11 Responses to “Episode 24: Conan Gets a Fish”

  1. Cambias says:

    In another place I’ve used the term “nihilistic secular Gnosticism” to refer to conspiracy theories in general. Somehow there’s a huge appeal (to some people) in the idea that most of what we know about the world is a monstrous deception by omnipotent evil forces. Why anyone wants to live in that world is a mystery to me.

    • Pearson says:

      Reality is a hard place to live in, it’s true.

      “For bureaucratic reasons, we settled on one issue, weapons of
      mass destruction (as justification for invading Iraq) because it was the one reason everyone could agree on.”

      - Paul Wolfowitz, Deputy Secretary of Defense
      Vanity Fair Interview
      5/28/2003

  2. Neil Ford says:

    Are your film lists of 2012 available written down anywhere? I listened to this episode in the car so couldn’t take notes.

    - Neil.

  3. RogerBW says:

    I think the distinction between the conspiracy theory and the truther is a useful one, but it can certainly stand more examination. Another strand of this tendency is the fundamentalist Christian who sees demonic influences everywhere – this company or that company is displaying Satanic imagery – who now often blends into easily-debunked lies that look much more like old-fashioned nutcasery (like “Obama never says the word God when taking oaths”).
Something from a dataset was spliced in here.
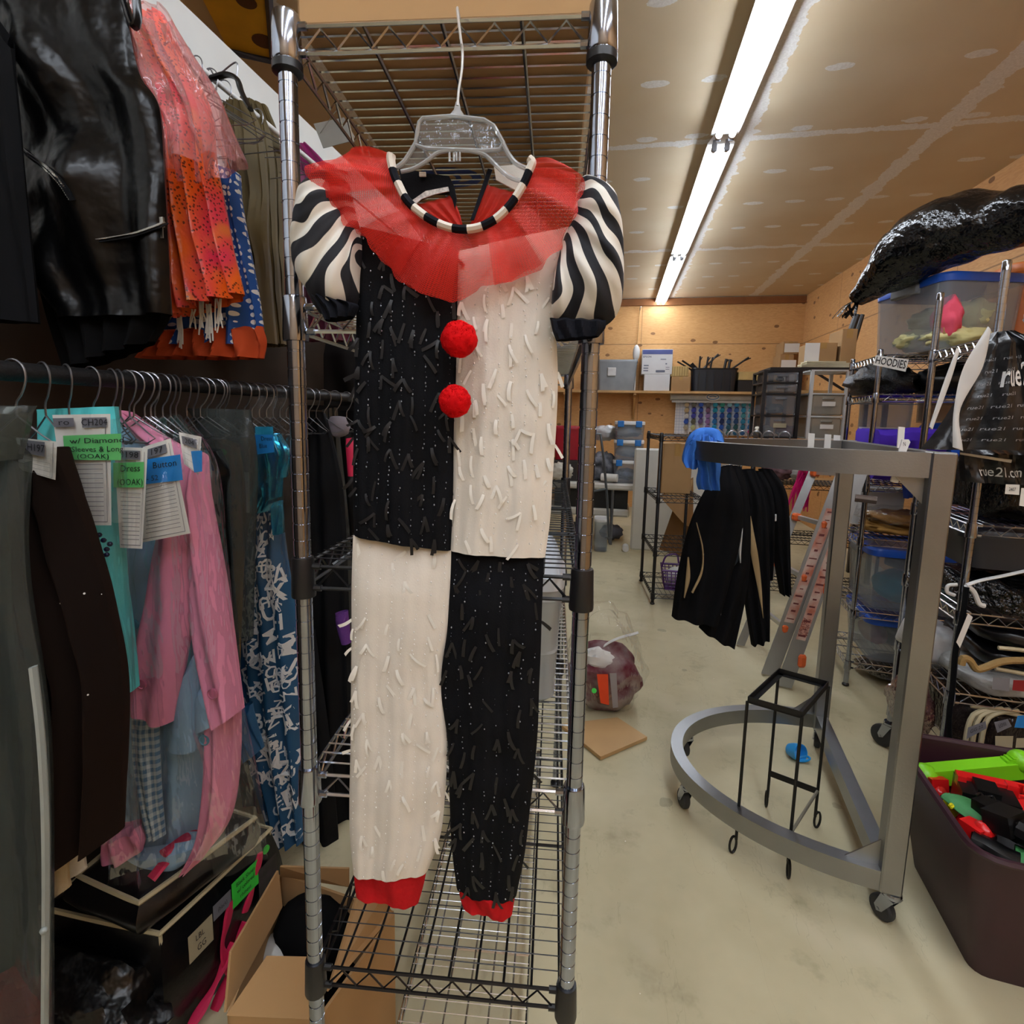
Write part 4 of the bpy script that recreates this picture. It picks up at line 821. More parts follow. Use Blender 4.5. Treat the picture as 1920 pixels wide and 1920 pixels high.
# open carton with a hat and a cap
zt = .30; Q = [at(x, y, Z=zt) for x, y in ((432, 1898), (596, 1906), (736, 1712), (527, 1640))]; c = sum(Q, V())/4
t = thing('cardboard_box', 'open cardboard box on the floor with a black hat and white cap in it', 'box', (c.x, c.y, 0))
def wall(a, b, z0, z1, th=.006):
    n = V((b.y-a.y, a.x-b.x, 0)).normalized()*th; q = MB(); q.prism([V((a.x, a.y, z0)), V((b.x, b.y, z0)), V((b.x, b.y, z1)), V((a.x, a.y, z1))], n); return q
for i in range(4): wall(Q[i], Q[(i+1) % 4], .004, zt).build('side_panel', kraft, t, smooth=False)
q = MB(); q.prism([V((p.x, p.y, .002)) for p in Q], (0, 0, .006)); q.build('bottom_panel', kraft, t, smooth=False)
def flap(a, b, out, dz):
    o = (V(((b.y-a.y), -(b.x-a.x), 0)).normalized()*out); d = V((0, 0, dz)); e = (b-a)*.06
    q = MB(); q.prism([a, b, b+o+d-e, a+o+d+e], (0, 0, -.005)); q.build('flap', kraft, t, smooth=False)
def flap4(pts):
    P = [at(x, y, Z=z) for x, y, z in pts]; n = (P[1]-P[0]).cross(P[2]-P[0]).normalized(); MB().prism(P, n*.005).build('flap', kraft, t, smooth=False)
flap4(((500, 1792, .36), (592, 1794, .36), (600, 1912, .30), (424, 1904, .30))); flap4(((522, 1632, .38), (530, 1700, .30), (424, 1898, .30), (434, 1784, .38))); flap4(((612, 1858, .30), (735, 1712, .30), (716, 1682, .35), (668, 1674, .36)))
flap4(((527, 1640, .30), (655, 1660, .30), (655, 1626, .35), (527, 1622, .35)))
mb = MB(); hc = at(590, 1748, Z=.22); mb.ball(hc, .085, 24, 16, (1.15, 1, .9), amp=.12, seed=5); mb.lathe([(.075, -.05), (.125, -.06), (.13, -.056), (.08, -.042)], 28, Matrix.Translation(hc) @ Matrix.Rotation(.4, 4, 'Y')); tag(mb.build('hat', velvet_b), 'black felt hat lying in the open cardboard box', 'hat')
mb = MB(); cc_ = at(532, 1785, Z=.2); mb.ball(cc_, .05, 20, 12, (1.1, 1, .8)); mb.lathe([(.045, -.01), (.07, -.016), (.072, -.012), (.046, -.004)], 20, Matrix.Translation(cc_)); tag(mb.build('cap', mat('white_cotton', 'd8d8d4', .8)), 'white cap in the open cardboard box beside the black hat', 'cap')
mb = MB(); c3 = V((-.56, .90, .085)); mb.ball(c3, .055, 18, 12, (1.2, 1, .8), amp=.4, seed=8); tag(mb.build('cloth_bundle', mat('dark_red_cloth', '3a0d12', .8)), 'dark red cloth bundle in the open cardboard box under the wire shelf', 'cloth')
# ================================================================== rolling gown rack
FP, RP = V((.835, 1.579, 0)), V((.945, 2.439, 0)); MP = (FP+RP)/2; BD = V((-.992, .127, 0))*.6; Z3 = V((0, 0, 1))
rack = thing('garment_rack', 'half round brushed steel garment rack on four casters', 'garment rack', MP)
def sq_tube(mb, P, w, h, closed=False):
    n = len(P); vs = []
    for i, p in enumerate(P):
        d = (P[min(i+1, n-1)]-P[max(i-1, 0)]); d.z = 0; d.normalize(); s = V((d.y, -d.x, 0))*w/2; u = Z3*h/2
        vs += [p+s-u, p+s+u, p-s+u, p-s-u]
    fs = [[i*4+k, i*4+(k+1) % 4, i*4+4+(k+1) % 4, i*4+4+k] for i in range(n-1) for k in range(4)]+[[3, 2, 1, 0], [n*4-4, n*4-3, n*4-2, n*4-1]]
    return mb.add(vs, fs)
arc = lambda t, z: MP+(FP-MP)*cos(t)+BD*sin(t)+Z3*z
AX = (RP-FP).normalized(); rz_ = math.atan2(AX.y, AX.x)
for p in (FP, RP): MB().box(p+Z3*.745, (.056, .056, 1.27), rz_, bev=.004).build('post', steel, rack, smooth=False)
sq_tube(MB(), [arc(pi*i/60, .142) for i in range(61)], .045, .062).build('base_ring', steel, rack, auto=.5)
sq_tube(MB(), [arc(pi*i/60, 1.345) for i in range(61)], .045, .066).build('hanging_rail', steel, rack, auto=.5)
sq_tube(MB(), [FP+Z3*.142, RP+Z3*.142], .045, .062).build('base_bar', steel, rack, smooth=False)
sq_tube(MB(), [FP+Z3*1.345, RP+Z3*1.345], .045, .066).build('top_bar', steel, rack, smooth=False)
for p, t0, z, dz in ((FP, .19, .172, .11), (RP, pi-.19, .172, .11), (FP, .16, 1.312, -.10), (RP, pi-.16, 1.312, -.10)):
    a = arc(t0, z); MB().prism([p+Z3*z, a, p+Z3*(z+dz)], AX*.004).build('gusset_plate', steel, rack, smooth=False)
rubber = mat('grey_rubber', '2c2d2f', .6)
def caster(parent, p, rz, top=.11, r=.036, name='caster'):
    M = Matrix.Translation((p.x, p.y, 0)) @ Matrix.Rotation(rz, 4, 'Z'); T = lambda q: M @ V(q)
    a = MB(); a.lathe([(.022, top), (.024, top-.006), (.024, top-.014), (.016, top-.02)], 16, M)
    for s in (-1, 1): a.prism([T((s*.017, -.018, top-.018)), T((s*.017, .02, top-.018)), T((s*.017, .036, r+.008)), T((s*.017, .028, r-.008)), T((s*.017, .012, r))], (M.to_3x3() @ V((.002*s, 0, 0))))
    a.box(None, (.036, .036, .003), M=M @ Matrix.Translation((0, 0, top-.018))); a.cyl(T((-.02, .024, r)), T((.02, .024, r)), .005, 8)
    o = a.build(name, chrome_p, parent, smooth=False)
    W = M @ Matrix.Translation((0, .024, r)) @ Matrix.Rotation(pi/2, 4, 'Y'); MB().lathe([(.008, -.013), (r*.82, -.013), (r*.98, -.008), (r, 0), (r*.98, .008), (r*.82, .013), (.008, .013)], 24, W).build('wheel', rubber, o)
    return o
caster(rack, FP+V((.01, -.01, 0)), .5); caster(rack, RP, -.3); caster(rack, arc(1.18, 0), .3); caster(rack, arc(1.96, 0), .5)
# jackets on it, on clear hangers
fleece = mat('black_fleece', '0d0d10', .95, var=.25, vs=12); tan_i = mat('tan_panel', 'a08b68', .8); grey_i = mat('charcoal_panel', '2c3238', .85); wht_i = mat('white_piping', 'cfcfcd', .6)
ch = film('clear_hanger', 'f0f2f2', .25, .06, 30, .2, 'd5d9da', .9)
def jacket(label, L, R, Y, strips=(), **k):
    mb = MB(); pl = PY(Y); k.setdefault('folds', ((2.4, .014, Y*40),)); cloth(mb, L, R, pl, thick=.04, nu=30, nv=44, n=40, **k); o = mb.build('jacket', fleece); tag(o, label, 'jacket', 'black sports jackets on the half round rack')
    for nm, m, l, r, off in strips: q = MB(); cloth(q, l, r, pl, thick=.006, nu=8, nv=24, n=24, off=off, folds=(), hang=0); q.build(nm, m, o)
    return o
jacket('black sports jacket in front on the left with two thin tan stripes', [(1348, 878), (1318, 925), (1292, 985), (1270, 1075), (1259, 1155)], [(1374, 872), (1392, 930), (1392, 1000), (1372, 1080), (1346, 1172)], 2.24, (('stripe', tan_i, [(1305, 980), (1316, 1030), (1314, 1070), (1296, 1110)], [(1307, 980), (1319, 1030), (1317, 1075), (1300, 1112)], .05), ('stripe', tan_i, [(1289, 1045), (1286, 1080), (1282, 1120)], [(1292, 1045), (1294, 1085), (1284, 1120)], .05)))
jacket('black sports jacket second from the left with a grey sleeve panel', [(1356, 876), (1345, 940), (1330, 1050), (1310, 1176)], [(1388, 874), (1402, 920), (1408, 1000), (1402, 1100), (1378, 1216)], 2.30, (('sleeve_panel', grey_i, [(1374, 940), (1352, 985), (1341, 1020), (1346, 1050), (1362, 1066)], [(1384, 930), (1392, 980), (1392, 1020), (1388, 1045), (1374, 1066)], .055), ('stripe', wht_i, [(1371, 950), (1380, 985)], [(1374, 950), (1382, 985)], .062), ('stripe', wht_i, [(1390, 990), (1385, 1030), (1387, 1055)], [(1393, 990), (1390, 1030), (1389, 1055)], .062), ('stripe', wht_i, [(1346, 1148), (1348, 1154)], [(1358, 1120), (1352, 1152)], .055)))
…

    I think that this sort of thing has become more mainstream in the USA in the last few years, partly as the church leaders who invented satanic panic in the 1970s and 1980s start to realise that they’re getting old and this is their last chance to feel important, and of course from the unstated racism that gets constantly prodded by a non-white guy in charge of the country.

  4. Do you know who was the “line developer” on Runequest from 1979 to 1983, in the sense that Lynn Willis was line developer on CoC?

    The RQ material in the first 2 years looked very much like the rest of the fantasy RPG crowd–cheaply produced collections of monster stats and two dungeon crawl adventures. But then it turned a corner and became something substantially more mature. Cults of Prax, Cults of Terror, Griffin Mountain, Borderlands, Pavis/The Big Rubble, and Trollpak–these completely changed the way that I, at least, understood RPG material.

    (I’m underselling the quality of the “dungeon crawls”–Snakepipe Hollow, while clearly in the same genre as Tegel Manor or Steading of the Hill Giant Chief, was several Mastery Runes more thoughtful than its contemporaries. And Apple Lane was a classic as well.)

    Obviously, Chaosium was a small company, and Lynn was full-time staff there from 1978 on, so he had some hand in all that–his name is on Borderlands, which is for my money the single best introductory RPG package to its time, and for several years after. The CoC efflorescence didn’t come out of nowhere.

  5. Aaron says:

    In the Ask Ken and Robin segment the discussion echoes what I have termed the dualism of Becoming RPGs and Being RPGs. Becoming RPGs (D&D) are about gaining power to become a fully realized character and Being RPGs(Gumshoe) are about trying on a skin different from our own and playing with it for a while. This idea for me came from my frustration with the DC Heroes game where the assumption is beginning characters will be low powered and advance through play. The problem being that isn’t how we imagine super heroes. We imagine Superman, not some guy with super strength who will learn to fly and burn things with his eyes after defeating a few villains.

  6. Ralph Young says:

    Sorry to comment so long after the original posting, but I only just heard this episode. In the Conan Gets A Fish discussion Ken stated (paraphrasing) that grinding served a purpose in video games and MMOs as a learning tool in a way that doesn’t apply to RPGs. I have to strongly disagree. That may be true of most narrativist RPGs (or any RPG played in that style), but grinding is even more important as a learning tool in a tabletop RPG that is played in a tactical – simulationist style. D&D 3 & 4, GURPS, and Hero System all have tactical rules several orders more complex than, say, chess–but no one would assert that once you learn the rules of chess you don’t need experience actually using it to understand how to play. Grinding up in experience is important in tactical RPGS because you generally start with rules that begin more complex than chess and exponentially make them more complex with ever- increasing arrays of spells, powers and maneuvers that you need to gain mastery over incrementally. I don’t think either of you really gave this concept adequate attention in your discussion.